◆ To do ◆
Restate, exactly and without pictures, the lines from the start of the listing below through the line holding "b = B(); b.tube(bez((1.785, -2.315, zt".

━━ Dataset excerpt ━━

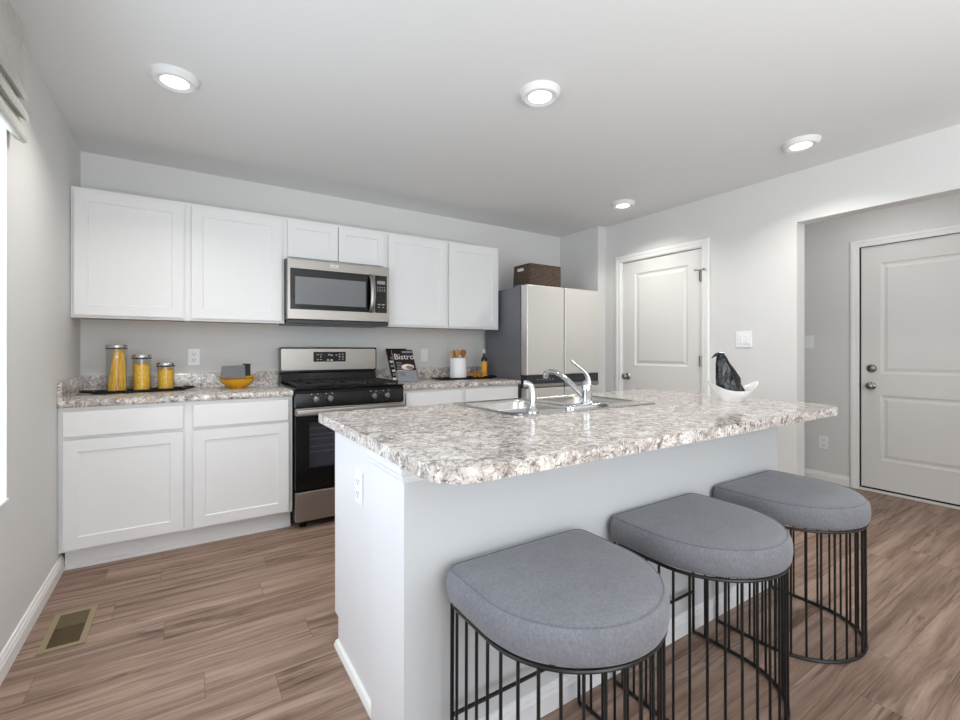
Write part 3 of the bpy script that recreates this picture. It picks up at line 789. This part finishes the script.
# faucet and sprayer
FXc, FYc = 2.103, -2.314
fa = thing('faucet', 'chrome single-lever faucet on the near rim of the sink', 'faucet', (FXc, FYc, zt))
b = B(); b.loft([[(x, y, zt + h) for x, y in rrect(FXc - .130 + i_, FXc + .130 - i_, FYc - .030 + i_, FYc + .030 - i_, .028 - i_ * .5, 8)] for i_, h in ((0, .0002), (0, .010), (.004, .015), (.012, .017))]); b.done('deck_plate', 'chrome', fa, smooth=True, angle=40)
b = B(); b.lathe([(.027, zt + .0165), (.027, zt + .022), (.023, zt + .026), (.023, zt + .060), (.024, zt + .062), (.024, zt + .092), (.022, zt + .104), (.015, zt + .118), (.004, zt + .124)], (FXc, FYc, 0), 28); b.done('body', 'chrome', fa, smooth=True, angle=40)
b = B(); b.tube(bez((FXc - .006, FYc + .012, zt + .045), (FXc - .01, FYc + .10, zt + .11), (FXc - .02, FYc + .19, zt + .185), (FXc - .02, FYc + .262, zt + .142), 20), .0125, 12, r1=.0135)
b.lathe([(.0135, .142 + zt), (.0135, .120 + zt), (.010, .118 + zt)], (FXc - .02, FYc + .260, 0), 16); b.done('spout', 'chrome', fa, smooth=True, angle=60)
b = B(); b.tube(bez((FXc + .002, FYc - .010, zt + .100), (FXc + .004, FYc - .014, zt + .165), (FXc - .035, FYc + .012, zt + .175), (FXc - .068, FYc + .032, zt + .215), 14), .014, 12, r1=.005, squash=.7); b.done('lever', 'chrome', fa, smooth=True, angle=60)
sp = thing('side_sprayer', 'chrome side sprayer standing left of the faucet', 'sprayer', (1.785, -2.315, zt))
b = B(); b.lathe([(.026, .0002), (.026, .005), (.018, .012), (.014, .022), (.012, .024)], (1.785, -2.315, zt), 24); b.done('holder', 'chrome', sp, smooth=True)
b = B(); b.tube(bez((1.785, -2.315, zt + .020), (1.787, -2.316, zt + .07), (1.795, -2.314, zt + .125), (1.760, -2.285, zt + .118), 14), .012, 12, r1=.015); b.done('wand', 'chrome', sp, smooth=True, angle=60)

# ------------------------------------------------------------------ stools
def dshape(hw, dep, n=56, side=.20, rc=.045, k=0.0):
    """D outline, flat edge at y=0 (toward island), rounded front toward -y; starts at back-right going clockwise"""
    raw = []
    for i in range(7): a = R(90 - 90 * i / 6); raw.append((hw - rc + rc * math.cos(a), -rc + rc * math.sin(a)))
    raw.append((hw, -side))
    for i in range(1, 40):
        a = PI * i / 40; c, s_ = math.cos(a), math.sin(a)
        raw.append((hw * math.copysign(abs(c), c), -side - (dep - side) * abs(s_)))
    raw.append((-hw, -side))
    for i in range(7): a = R(180 - 90 * i / 6); raw.append((-hw + rc + rc * math.cos(a), -rc + rc * math.sin(a)))
    return raw
def resample(pts, n, closed=True):
    P_ = [Vector((p[0], p[1])) for p in pts]
    if closed: P_.append(P_[0])
    d = [0]
    for a, c in zip(P_, P_[1:]): d.append(d[-1] + (c - a).length)
    out = []
    for i in range(n):
        t = d[-1] * i / (n if closed else n - 1); j = 0
        while j < len(d) - 2 and d[j + 1] < t: j += 1
        f = (t - d[j]) / max(d[j + 1] - d[j], 1e-9)
        q = P_[j].lerp(P_[j + 1], f); out.append((q.x, q.y))
    return out
def offset(pts, d):
    out = []; n = len(pts)
    for i in range(n):
        a = Vector(pts[i - 1]); c = Vector(pts[(i + 1) % n]); t = (c - a).normalized()
        nr = Vector((-t.y, t.x)); p = Vector(pts[i])
        q = p - nr * d
        out.append((q.x, q.y))
    return out
ZS0, ZS1 = .500, .592
def make_stool():
    root = thing('bar_stool', 'x', 'stool', (0, 0, 0), group='grey upholstered stools along the island')
    hw, dep = .264, .470
    out = resample(dshape(hw, dep), 96)
    cen = Vector((0, -dep * .45))
    def ins(d): 
        o_ = offset(out, -d)
        return o_
    # make sure offset goes inward
    test = offset(out, .01)
    sgn = 1 if sum((Vector(p) - cen).length for p in test) < sum((Vector(p) - cen).length for p in out) else -1
    ins = lambda d: offset(out, sgn * d)
    rings = []
    for d, z in ((.016, ZS0), (.006, ZS0 + .003), (.001, ZS0 + .012), (-.002, ZS0 + .035), (-.001, ZS0 + .058), (.003, ZS0 + .072), (.009, ZS0 + .081), (.018, ZS0 + .0855)):
        rings.append([(x, y + .022, z) for x, y in ins(d)])
    last = ins(.018)
    for f, z in ((.90, ZS0 + .0885), (.75, ZS0 + .0915), (.55, ZS0 + .094), (.3, ZS0 + .0955), (.1, ZS0 + .0958)):
        rings.append([(cen.x + (x - cen.x) * f, cen.y + (y - cen.y) * f + .022, z) for x, y in last])
    b = B(); b.loft(rings); st = b.done('seat', 'seat', root, local=True, smooth=True, angle=70)
    b = B(); b.tube([(x, y + .022, ZS0 + .0835) for x, y in ins(.0125)], .0022, 6, True); b.done('piping', 'piping', st, local=True, smooth=True)
    fr_out = [(x, y + .0) for x, y in offset(resample(dshape(hw, dep - .022), 96), sgn * .012)]
    b = B(); b.tube([(x, y, ZS0 - .006) for x, y in fr_out], .0058, 8, True); b.done('top_ring', 'wire', root, local=True, smooth=True)
    # U-shaped floor ring
    U0 = resample(dshape(hw - .012, dep - .012), 400)
    def upath(grow, n):
        raw = dshape(hw - .014 + grow, dep - .038 + grow, rc=.014, side=.195)
        raw = [p for p in raw if p[1] < -.0001]
        return resample(raw, n, False)
    ub = upath(.002, 60)
    b = B(); b.tube([(x, y, .0075) for x, y in ub], .0068, 10); b.done('floor_ring', 'wire', root, local=True, smooth=True)
    nr = 25
    t0 = upath(.0, nr); t1 = upath(.002, nr)
    for (x, y), (x1, y1) in zip(t0, t1):
        k = .0056 if (x, y) in (t0[0], t0[-1]) else .0042
        b = B(); b.tube([(x, y, ZS0 - .008), (x1, y1, .010)], k, 8); b.done('rod', 'wire', root, local=True, smooth=True)
    zb = .178; f = (ZS0 - .008 - zb) / (ZS0 - .018)
    L = lambda p, q: (p[0] + (q[0] - p[0]) * f, p[1] + (q[1] - p[1]) * f, zb)
    b = B(); b.tube([L(t0[0], t1[0]), L(t0[-1], t1[-1])], .0058, 8); b.done('back_bar', 'wire', root, local=True, smooth=True)
    return root
st0 = make_stool()
labs = ['grey cushioned wire stool nearest the camera at the island end', 'grey cushioned wire stool in the middle of the row of three', 'grey cushioned wire stool farthest along, by the entry door']
for i, x in enumerate((1.416, 2.090, 2.750)):
    s_ = st0 if i == 0 else copy_tree(st0)
    s_.location = (x, (-2.708, -2.692, -2.692)[i], 0); s_['label'] = labs[i]

# ------------------------------------------------------------------ ceiling lights
lamp_labels = ['round recessed ceiling light above the left cabinets', 'round recessed ceiling light above the island, near the middle', 'round recessed ceiling light near the hall opening', 'round recessed ceiling light near the pantry door, farthest']
for (x, y), lb in zip(((.519, -1.269), (2.015, -2.09), (3.694, -2.537), (3.712, -1.184)), lamp_labels):
    t = thing('ceiling_light', lb, 'ceiling light', (x, y, H), group='recessed ceiling lights')
    b = B(); b.lathe([(.100, -.0005), (.099, -.004), (.090, -.024), (.086, -.030), (.078, -.032), (.058, -.026), (.055, -.022)], (x, y, H), 40, cap0=False, cap1=False); b.done('trim_ring', 'ceiling', t, smooth=True)
    b = B(); b.lathe([(.0555, -.0235), (.054, -.0255), (.03, -.0265), (.001, -.0268)], (x, y, H), 32); b.done('lens', 'lens', t, smooth=True)
    l = bpy.data.lights.new('lamp', 'AREA'); l.shape = 'DISK'; l.size = .10; l.energy = LAMP_POWER; l.spread = R(132); l.color = (1, .96, .90)
    lo = bpy.data.objects.new('lamp', l); C.objects.link(lo); lo.parent = t; lo.location = (0, 0, -.034)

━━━

◆ The answer ◆
Write part 3 of the bpy script that recreates this picture. It picks up at line 789. This part finishes the script.
# faucet and sprayer
FXc, FYc = 2.103, -2.314
fa = thing('faucet', 'chrome single-lever faucet on the near rim of the sink', 'faucet', (FXc, FYc, zt))
b = B(); b.loft([[(x, y, zt + h) for x, y in rrect(FXc - .130 + i_, FXc + .130 - i_, FYc - .030 + i_, FYc + .030 - i_, .028 - i_ * .5, 8)] for i_, h in ((0, .0002), (0, .010), (.004, .015), (.012, .017))]); b.done('deck_plate', 'chrome', fa, smooth=True, angle=40)
b = B(); b.lathe([(.027, zt + .0165), (.027, zt + .022), (.023, zt + .026), (.023, zt + .060), (.024, zt + .062), (.024, zt + .092), (.022, zt + .104), (.015, zt + .118), (.004, zt + .124)], (FXc, FYc, 0), 28); b.done('body', 'chrome', fa, smooth=True, angle=40)
b = B(); b.tube(bez((FXc - .006, FYc + .012, zt + .045), (FXc - .01, FYc + .10, zt + .11), (FXc - .02, FYc + .19, zt + .185), (FXc - .02, FYc + .262, zt + .142), 20), .0125, 12, r1=.0135)
b.lathe([(.0135, .142 + zt), (.0135, .120 + zt), (.010, .118 + zt)], (FXc - .02, FYc + .260, 0), 16); b.done('spout', 'chrome', fa, smooth=True, angle=60)
b = B(); b.tube(bez((FXc + .002, FYc - .010, zt + .100), (FXc + .004, FYc - .014, zt + .165), (FXc - .035, FYc + .012, zt + .175), (FXc - .068, FYc + .032, zt + .215), 14), .014, 12, r1=.005, squash=.7); b.done('lever', 'chrome', fa, smooth=True, angle=60)
sp = thing('side_sprayer', 'chrome side sprayer standing left of the faucet', 'sprayer', (1.785, -2.315, zt))
b = B(); b.lathe([(.026, .0002), (.026, .005), (.018, .012), (.014, .022), (.012, .024)], (1.785, -2.315, zt), 24); b.done('holder', 'chrome', sp, smooth=True)
b = B(); b.tube(bez((1.785, -2.315, zt + .020), (1.787, -2.316, zt + .07), (1.795, -2.314, zt + .125), (1.760, -2.285, zt + .118), 14), .012, 12, r1=.015); b.done('wand', 'chrome', sp, smooth=True, angle=60)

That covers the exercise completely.